Çünkü karşı tarafın da hamleleri var. Mesela Selahaddini Eyyubi bir Kürt-Arap ittifakının altın çağı idi. Rojava merkezli gelişen süreçte bu minvaldedir ve TR’nin siyasi blöflerini boşa çıkarmaktadır.
Kürtler aleyhine ne koparırsa karşılığında cepheyi tamamen terk etmeye hazır olduğu biliniyor. Ardındaki güçler ise bu zaafı kullanarak birçok cepheye sürmekte, ihtiyaç duydukları istikrarsızlığı yayma, kaos yaratma sürecinde koç başı olarak kullanmaktadırlar.
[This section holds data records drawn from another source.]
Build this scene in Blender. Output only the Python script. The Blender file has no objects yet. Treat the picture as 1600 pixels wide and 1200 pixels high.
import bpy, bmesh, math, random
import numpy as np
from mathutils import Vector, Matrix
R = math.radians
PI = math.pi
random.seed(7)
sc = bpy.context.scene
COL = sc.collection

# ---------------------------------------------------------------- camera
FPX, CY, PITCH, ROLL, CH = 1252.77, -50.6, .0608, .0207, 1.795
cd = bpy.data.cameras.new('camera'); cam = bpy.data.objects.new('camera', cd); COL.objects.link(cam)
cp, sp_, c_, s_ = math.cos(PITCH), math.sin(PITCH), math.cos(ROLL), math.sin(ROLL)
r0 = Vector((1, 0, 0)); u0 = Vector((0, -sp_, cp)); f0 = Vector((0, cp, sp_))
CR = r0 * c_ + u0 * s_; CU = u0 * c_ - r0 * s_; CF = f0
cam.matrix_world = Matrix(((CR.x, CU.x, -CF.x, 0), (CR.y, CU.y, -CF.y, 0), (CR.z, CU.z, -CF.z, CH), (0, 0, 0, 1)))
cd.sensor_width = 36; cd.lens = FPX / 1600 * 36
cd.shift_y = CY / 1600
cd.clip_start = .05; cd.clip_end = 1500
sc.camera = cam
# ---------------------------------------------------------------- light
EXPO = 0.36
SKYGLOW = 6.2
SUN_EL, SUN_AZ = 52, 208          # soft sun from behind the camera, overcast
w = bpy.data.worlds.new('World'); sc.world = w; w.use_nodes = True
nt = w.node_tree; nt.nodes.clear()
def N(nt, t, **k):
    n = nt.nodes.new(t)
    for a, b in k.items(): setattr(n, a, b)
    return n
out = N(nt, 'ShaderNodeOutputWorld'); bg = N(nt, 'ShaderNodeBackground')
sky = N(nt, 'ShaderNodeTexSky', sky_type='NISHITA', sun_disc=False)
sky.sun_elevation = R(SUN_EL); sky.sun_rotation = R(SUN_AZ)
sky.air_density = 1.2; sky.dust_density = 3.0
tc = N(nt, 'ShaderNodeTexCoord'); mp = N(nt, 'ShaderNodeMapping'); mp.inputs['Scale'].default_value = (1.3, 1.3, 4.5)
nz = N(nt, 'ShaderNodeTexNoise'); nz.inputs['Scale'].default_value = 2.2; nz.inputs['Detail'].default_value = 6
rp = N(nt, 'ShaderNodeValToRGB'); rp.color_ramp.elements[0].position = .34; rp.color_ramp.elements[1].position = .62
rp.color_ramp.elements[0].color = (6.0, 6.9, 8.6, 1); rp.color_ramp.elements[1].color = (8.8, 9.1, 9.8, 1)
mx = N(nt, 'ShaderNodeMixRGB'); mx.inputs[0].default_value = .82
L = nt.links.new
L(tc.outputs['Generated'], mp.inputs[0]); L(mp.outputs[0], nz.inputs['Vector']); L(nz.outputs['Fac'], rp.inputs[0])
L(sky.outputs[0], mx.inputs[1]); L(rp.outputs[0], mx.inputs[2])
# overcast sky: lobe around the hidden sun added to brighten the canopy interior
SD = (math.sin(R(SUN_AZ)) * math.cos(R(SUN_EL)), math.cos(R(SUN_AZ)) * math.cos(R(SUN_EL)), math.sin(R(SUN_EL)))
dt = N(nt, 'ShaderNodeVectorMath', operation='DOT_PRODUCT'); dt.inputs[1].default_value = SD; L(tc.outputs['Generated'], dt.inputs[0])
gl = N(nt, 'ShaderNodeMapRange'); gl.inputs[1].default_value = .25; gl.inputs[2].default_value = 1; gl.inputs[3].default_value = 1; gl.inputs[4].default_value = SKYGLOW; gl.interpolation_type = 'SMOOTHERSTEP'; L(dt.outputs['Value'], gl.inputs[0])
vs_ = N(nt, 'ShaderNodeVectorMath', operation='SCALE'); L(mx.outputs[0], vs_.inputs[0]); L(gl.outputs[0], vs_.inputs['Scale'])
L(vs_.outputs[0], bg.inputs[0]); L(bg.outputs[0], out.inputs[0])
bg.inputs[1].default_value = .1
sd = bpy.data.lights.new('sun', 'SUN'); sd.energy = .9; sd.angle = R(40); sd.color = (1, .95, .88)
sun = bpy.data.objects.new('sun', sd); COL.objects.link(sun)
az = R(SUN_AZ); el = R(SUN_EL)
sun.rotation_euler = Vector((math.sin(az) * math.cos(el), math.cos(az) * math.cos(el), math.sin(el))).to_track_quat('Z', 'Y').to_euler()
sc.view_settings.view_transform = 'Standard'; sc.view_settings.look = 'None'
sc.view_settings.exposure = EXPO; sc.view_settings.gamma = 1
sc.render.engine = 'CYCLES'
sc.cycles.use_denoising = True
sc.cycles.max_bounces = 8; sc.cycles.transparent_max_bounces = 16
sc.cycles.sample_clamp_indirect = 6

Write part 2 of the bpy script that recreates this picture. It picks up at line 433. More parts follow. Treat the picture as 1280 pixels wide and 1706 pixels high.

Yoksa, Türkiye’nin bu hamleleri yapma becerisi, olanakları ve şansı yoktur. Nasıl ki, Osmanlı’nın son dönemlerinde, ittihatçılar eliyle Almanya’ya, M. Kemal döneminde İngilizlere, Menderes dönemiyle birlikte ABD’ye yaslanarak varlığını sürdürdü ise şimdi ABD’nin hamiliğinde ve Rusya’yla koltuk teması kurarak yayılmak istiyor. Ama gittiği tüm cephelerde özünde tek isteği var. Dilenircesine Kürtlerin statüsüz kalması için olanak, imkân, para, silah ve imtiyaz.
Dolayısıyla Türk devleti için tek cephe vardır. O da Kürt coğrafyası ve toplumudur. Geçen yıl Xakurke bu yıl ise Heftanin’de kalıcılaşmak, Güney Kürdistan’ın içlerine kadar hakim olmak, hatta mümkünse Kandil ve Kerkük’e kadar gitmek istemektedir. Bu niyetlerini gizlemedikleri gibi, şimdiden sivil ayağını, ajan ve muhbir organizasyonunu, paramiliter örgütlemesini yapmış durumdalar.
Ancak Xakurke’de birkaç noktayı tutmalarına rağmen sonuç pek memnun edici olmadı. Heftanin’de durum daha kötü görülüyor. Elbette hareket edince bazı boşluklar bulacak orada konumlanacaktır. Peki tutunabilecek mi? Fiziki olarak karakol kurabilir. Zorlanan personel ve araçları değiştirebilir, takviye yapabilir. Ama hiçbir zaman rahat olmayacaktır. Çünkü her adımda direnişi karşısında görüyor. Bu askeri personel üzerinde stres ve sıkıntı yarattığı gibi, stratejiyi de yapılanmayı da sorgular hale getiriyor. Askeri ve ekonomik maliyet, ulaşım ve iletişim sorunu da ayrı problemler.
Belki askeri anlamda bazı geçiş noktaları, belli dağ silsileleri kontrol altına alınabilir. Ama her metrekareye bir asker konmadığı sürece bu şekilde güvenlik sağlamak mümkün değil. Üstelik tüm bölge askeri savaş alanı iken. Ayrıca, Kürt hareketinin öğrenmeye açık bir karaktere sahip olduğu biliniyor.
Özellikle Heftanin’le birlikte bütün Kürt bölgelerinde partileri aşan bir anlayış da ortaya çıktı. Kerkük ve Efrin’de yaşananlar da sürece eklenerek Türkiye’nin PKK’yi bahane ettiği ve aslında Başur’u denetimine almaya çalıştığı inancı artık nettir. Bu ister istemez Kürt siyasetini birleştirmekte, argüman ve duruş olarak Türk devlet saldırılarına karşı yekvücut olmayı gerektirdiğine dair bilinci oluşturmaktadır. Yani artık sınırlar kalmamıştır. Bunları da yıkan Türk devletidir ve her parçadaki Kürdün de gündemi tektir.